The gasket was supplied by the guys who did the engine rebuild. It has one side black and the other copper. Copper goes against the head.

It is also recommended that you fit the water host that connects the water pump to the head at this point, as it is nearly impossible to fit after without potentially damaging the hose.


Then, very carefully lower the head into the gasket.


Once you're happy the head is down and flat you can slightly tighten the main 5 nuts, but only finger tight to hold the head steady, whilst you prepare to fit the rocker. This includes sliding the push rods into place. It is advisable to dip the end of the push rods in oil before dropping them into the cam followers.



Next you need to fit the rocker. The guys that worked on the engine had already cleaned and fixed a few issues with this, so I could just slide this into place. Unfortunately when it all came back I was missing one of the studs so I had to buy a new one.

Plenty of suppliers to choose from but settled on one from ebay as they had speedy delivery. Big mistake!

When I first went to tighten up the nut the stud threaded. 


Had to use a nut splitter tool to remove the nut as it would come off, which was fairly scary. 


Ordered a new one from a A-series engine specialist who assured me it would be ok.


To ensure the main bolts are down tight into the block and head I used the double nut method, where you screw two nuts tight together to give a good grip on the bolt so you can tighten it properly without threading the bolt.

Just before you lower the rocker into position it is recommended to poor some engine oil into the cups of the push rods to give some lubrication on initial start.

Then you can lower the rocker and fit the washers.




You should now be ready to torque up all the bolts. I found that I needed to undo all the rocker adjuster bolts to make sure there was no resistance when tightening down the head.

You must refer to your engine manual to ensure you have the correct torque settings and the correct order which to tighten them, otherwise you're in danger of having to repeat this process again and having to buy a new gasket. 

But here is the correct order for my 1098. The four rocker pedestal nuts are to be torqued to 25lb f ft (3.4kg f m) and the nine cylinder head nuts to 40lb f ft (5.5kg f m).


All seemed to go well including new stud which held up to the torque settings.


With the head in place you can now start the process of adjusting the rocker arms so they operate correctly.

You'll need a 0.012in feeler gauge to ensure the correct gaps are maintained between the values and the rocker arms.

You then have to follow the correct order as shown in the manual as shown below when setting each valve. 


Turn the engine over using a suitable spanner until valve number 8 is completely open. You might need to turn the pulley backwards and forwards a few times to get it right.


Then moving on to value 1 start to adjust the rocker arm by loosening the nut (if not already) and tightening the bolt with a screw driver until the rocker arm is just touching the value.


Then insert the feeler gauge and adjust again so that you can feel a slight resistance when you slide it back and forth. 


Once you have it right then move on to value 6 buy turning the engine over so the value is completely open and then checking and adjusting value 3.
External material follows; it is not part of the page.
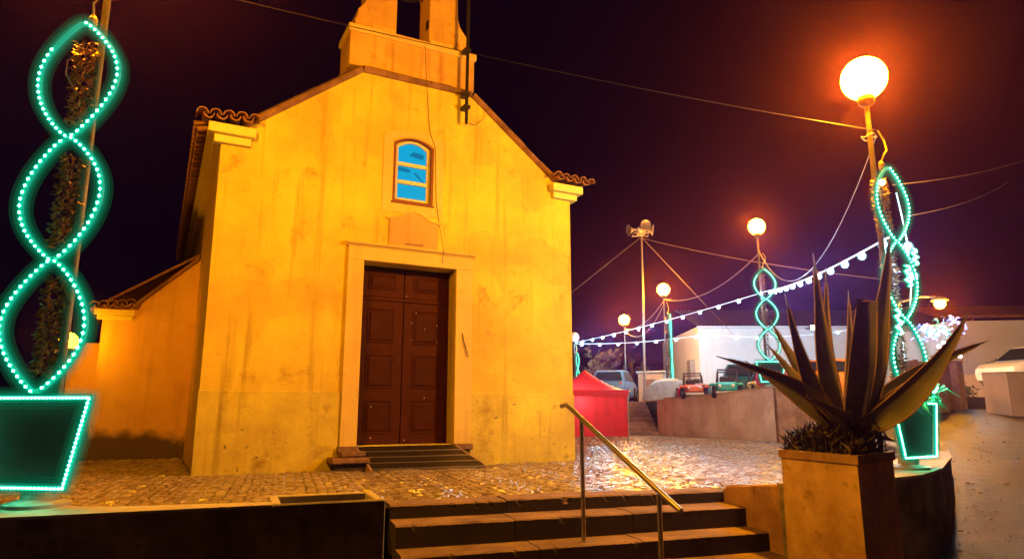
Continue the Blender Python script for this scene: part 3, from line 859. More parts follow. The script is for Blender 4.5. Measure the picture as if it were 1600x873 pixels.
# pilaster-like strip at the left corner edge
# roof: corrugated sheet with real eave tiles
def half_tile(L, r0, r1, th=0.014, inv=False, n=7):
    vs = []; fs = []
    for (y, rr_) in ((0, r0), (L, r1)):
        for rad in (rr_, rr_ - th):
            for j in range(n + 1):
                a = math.pi * j / n
                vs.append((rad * math.cos(a), y, rad * math.sin(a) * (-1 if inv else 1)))
    m = n + 1
    for j in range(n):
        fs += [(j, j + 1, 2 * m + j + 1, 2 * m + j), (m + j, 3 * m + j, 3 * m + j + 1, m + j + 1), (j, m + j, m + j + 1, j + 1), (2 * m + j, 2 * m + j + 1, 3 * m + j + 1, 3 * m + j)]
    fs += [(0, 2 * m, 3 * m, m), (n, m + n, 3 * m + n, 2 * m + n)]
    return MB().add(vs, fs)
cover = half_tile(0.50, 0.095, 0.075).build('roof_tile', 'tile', data=True)
chan = half_tile(0.50, 0.085, 0.10, inv=True).build('roof_tile', 'tile', data=True)
for me_ in (cover, chan):
    me_.polygons.foreach_set('use_smooth', [True] * len(me_.polygons)); me_.set_sharp_from_angle(angle=R(45))
rr = random.Random(12)
pitch_r = math.atan(0.34)
ridge_z = 5.66 + (CM + 0.40) * 0.34
roof_v = []; roof_f = []
ny = 110
for sgn in (-1, 1):
    vs = []; 
    for i in range(ny + 1):
        y = 0.56 + 11.6 * i / ny
        w = 0.035 * (1 if i % 2 else -1)
        x0 = -0.20 if sgn < 0 else CW + 0.20
        vs += [(x0, y, 5.66 + 0.20 * 0.34 + 0.05 + w), (CM, y, ridge_z + 0.05 + w)]
    o0 = len(roof_v); roof_v += vs
    roof_f += [(o0 + 2 * i, o0 + 2 * i + 2, o0 + 2 * i + 3, o0 + 2 * i + 1) for i in range(ny)]
roof = MB().add(roof_v, roof_f).build('roof', 'tile', chapel)
for sgn in (-1, 1):
    n = 52
    for i in range(n):
        y = 0.25 + i * 0.225
        rzz = R(-90) if sgn < 0 else R(90)
        x = -0.42 if sgn < 0 else CW + 0.42
        o = link('roof_tile', cover, roof, (x, y, 5.70 + rr.uniform(-.012, .012)), (pitch_r * 0.8, 0, rzz + rr.uniform(-.04, .04)))
        o = link('roof_tile', chan, roof, (x + (0.03 if sgn < 0 else -.03), y + 0.112, 5.735 + rr.uniform(-.012, .012)), (pitch_r * 0.8, 0, rzz + rr.uniform(-.04, .04)))
    # short return of tiles over each front corner
    for i in range(5):
        x = (-0.33 + i * 0.20) if sgn < 0 else CW + 0.33 - i * 0.20
        z = 5.735 + 0.010 * i
        o = link('roof_tile', cover, roof, (x, -0.34 + rr.uniform(-.02, .02), z), (R(10), 0, rr.uniform(-.06, .06)))
        if i < 4:
            o = link('roof_tile', chan, roof, (x - sgn * 0.10 * 1, -0.31 + rr.uniform(-.02, .02), z + 0.035), (R(10), 0, rr.uniform(-.05, .05)))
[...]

You just have to keep going, working on each value in the order shown above. I did about 4 or 5 passes through the whole cycle to make sure I had everything correct.


Once that was done I could fit the rocker cover gasket and the cover.


Make sure you don't overtighten the bolts. The cork gasket will work very well under the correct torque settings of only 2lb f ft (.27kg f m) which isn't very much at all.




I spent some time cleaning up the fan blades and they came out really well with nice new paint.



Good old wire wheel certainly did it's job as always!



New paint was engine paint so it should handle high temperatures without any problem.





Also fitted the new fan belt.



Really pleased how it is all coming together.